Edward Miner Gallaudet (born February 5, 1837, Hartford, Connecticut, U.S.—died September 26, 1917, Hartford) was an American educator and administrator who helped establish Gallaudet University, the first institute of higher education for the deaf. He was also known as a leading proponent of manualism—the use of sign language for teaching the deaf.
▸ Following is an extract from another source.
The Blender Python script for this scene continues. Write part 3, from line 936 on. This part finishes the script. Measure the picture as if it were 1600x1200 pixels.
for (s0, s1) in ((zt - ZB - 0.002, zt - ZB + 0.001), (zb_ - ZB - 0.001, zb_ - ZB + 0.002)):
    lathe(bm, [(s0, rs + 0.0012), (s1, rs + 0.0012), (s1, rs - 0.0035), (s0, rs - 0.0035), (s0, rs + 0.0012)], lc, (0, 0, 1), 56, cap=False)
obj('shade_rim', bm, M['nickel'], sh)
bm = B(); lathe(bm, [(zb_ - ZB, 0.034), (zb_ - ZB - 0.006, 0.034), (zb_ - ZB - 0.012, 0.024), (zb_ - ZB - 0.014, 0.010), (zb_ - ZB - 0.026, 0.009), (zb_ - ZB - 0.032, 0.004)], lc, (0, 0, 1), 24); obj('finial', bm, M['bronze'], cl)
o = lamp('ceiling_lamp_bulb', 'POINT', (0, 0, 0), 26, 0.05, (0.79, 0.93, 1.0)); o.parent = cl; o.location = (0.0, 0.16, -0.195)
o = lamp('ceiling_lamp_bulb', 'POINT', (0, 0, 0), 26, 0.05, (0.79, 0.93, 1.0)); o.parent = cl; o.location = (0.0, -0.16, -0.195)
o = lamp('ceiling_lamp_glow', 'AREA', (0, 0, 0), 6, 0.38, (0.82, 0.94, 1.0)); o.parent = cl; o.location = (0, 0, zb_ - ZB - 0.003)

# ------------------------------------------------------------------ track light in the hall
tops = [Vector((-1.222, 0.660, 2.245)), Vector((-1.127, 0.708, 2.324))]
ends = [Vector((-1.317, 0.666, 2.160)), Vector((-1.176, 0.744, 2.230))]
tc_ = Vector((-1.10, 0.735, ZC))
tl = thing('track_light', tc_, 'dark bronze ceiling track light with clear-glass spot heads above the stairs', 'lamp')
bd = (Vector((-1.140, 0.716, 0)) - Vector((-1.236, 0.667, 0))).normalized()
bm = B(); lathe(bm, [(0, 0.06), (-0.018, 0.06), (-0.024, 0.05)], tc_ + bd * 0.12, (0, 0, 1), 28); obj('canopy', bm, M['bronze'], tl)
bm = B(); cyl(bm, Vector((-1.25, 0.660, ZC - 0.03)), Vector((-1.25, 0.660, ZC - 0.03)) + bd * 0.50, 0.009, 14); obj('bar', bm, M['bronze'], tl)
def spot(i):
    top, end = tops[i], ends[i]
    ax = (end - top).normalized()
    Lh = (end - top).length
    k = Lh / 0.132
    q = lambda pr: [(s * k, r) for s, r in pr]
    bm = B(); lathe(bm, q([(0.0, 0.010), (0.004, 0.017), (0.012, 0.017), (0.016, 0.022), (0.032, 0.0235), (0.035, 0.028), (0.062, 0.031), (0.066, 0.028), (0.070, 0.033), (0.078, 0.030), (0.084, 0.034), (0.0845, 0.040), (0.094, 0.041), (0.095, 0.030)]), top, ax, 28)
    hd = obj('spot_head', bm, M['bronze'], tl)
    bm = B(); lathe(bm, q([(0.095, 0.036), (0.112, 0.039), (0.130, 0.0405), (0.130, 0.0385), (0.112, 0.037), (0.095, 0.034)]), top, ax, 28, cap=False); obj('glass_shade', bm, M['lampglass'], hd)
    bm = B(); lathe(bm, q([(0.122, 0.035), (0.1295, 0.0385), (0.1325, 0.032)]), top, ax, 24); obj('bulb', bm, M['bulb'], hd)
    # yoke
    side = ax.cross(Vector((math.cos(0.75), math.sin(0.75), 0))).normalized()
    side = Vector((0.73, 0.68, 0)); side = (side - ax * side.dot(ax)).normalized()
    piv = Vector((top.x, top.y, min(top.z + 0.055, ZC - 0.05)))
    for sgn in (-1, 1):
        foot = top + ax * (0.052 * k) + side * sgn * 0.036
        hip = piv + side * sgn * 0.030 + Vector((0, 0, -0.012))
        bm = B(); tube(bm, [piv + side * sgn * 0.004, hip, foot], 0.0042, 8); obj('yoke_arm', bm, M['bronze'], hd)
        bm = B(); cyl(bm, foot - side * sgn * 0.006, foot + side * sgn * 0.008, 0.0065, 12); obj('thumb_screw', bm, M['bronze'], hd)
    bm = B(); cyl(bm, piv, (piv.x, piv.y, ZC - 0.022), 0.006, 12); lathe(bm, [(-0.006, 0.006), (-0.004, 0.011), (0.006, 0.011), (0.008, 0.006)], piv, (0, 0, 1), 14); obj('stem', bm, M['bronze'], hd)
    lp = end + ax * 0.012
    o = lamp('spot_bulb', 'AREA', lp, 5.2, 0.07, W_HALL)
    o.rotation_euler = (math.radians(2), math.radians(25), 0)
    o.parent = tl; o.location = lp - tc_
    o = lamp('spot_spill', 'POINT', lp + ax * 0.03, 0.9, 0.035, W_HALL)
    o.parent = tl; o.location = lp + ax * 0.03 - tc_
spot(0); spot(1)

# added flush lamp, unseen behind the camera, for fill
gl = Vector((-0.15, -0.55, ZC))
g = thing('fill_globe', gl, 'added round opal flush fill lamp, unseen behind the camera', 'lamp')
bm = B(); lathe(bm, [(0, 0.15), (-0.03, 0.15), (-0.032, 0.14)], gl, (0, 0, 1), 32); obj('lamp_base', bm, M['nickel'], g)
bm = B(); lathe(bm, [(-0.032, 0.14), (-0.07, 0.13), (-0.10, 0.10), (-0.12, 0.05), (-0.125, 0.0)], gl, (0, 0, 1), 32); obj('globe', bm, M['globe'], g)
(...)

Gallaudet was the youngest of eight children born to Thomas Hopkins Gallaudet—who had helped found the Connecticut Asylum for the Education and Instruction of Deaf and Dumb Persons (now called the American School for the Deaf), which was the first permanent American school for the deaf—and Sophia Fowler Gallaudet, a woman who had attended the institution. While studying at Trinity College (B.S., 1856) in Hartford, Edward taught part-time at the Connecticut Asylum. In 1857 he became superintendent of the Columbia Institution for the Instruction of the Deaf and Dumb and Blind in Washington, D.C., a school that Amos Kendall had founded. In 1864 Gallaudet and others successfully petitioned the U.S. Congress to allow the school to grant college degrees; Pres. Abraham Lincoln signed the charter into law. Gallaudet served as president (1864–1910) of the expanded institution, later called Gallaudet University (named in honour of his father).
In 1880 Gallaudet traveled to Milan for an international conference for educators of the deaf. At the meeting, delegates passed a resolution that banned sign language and declared oralism—the use of lip reading and speech—as the only approved instruction of the deaf. Although Gallaudet acknowledged the need for oralism, he believed in the value of sign language, and he subsequently emerged as a spokesman for manualism. He frequently found himself in opposition to Alexander Graham Bell, who advocated for speech and lip reading.
Gallaudet wrote numerous articles as well as the biography Life of Thomas Hopkins Gallaudet (1888).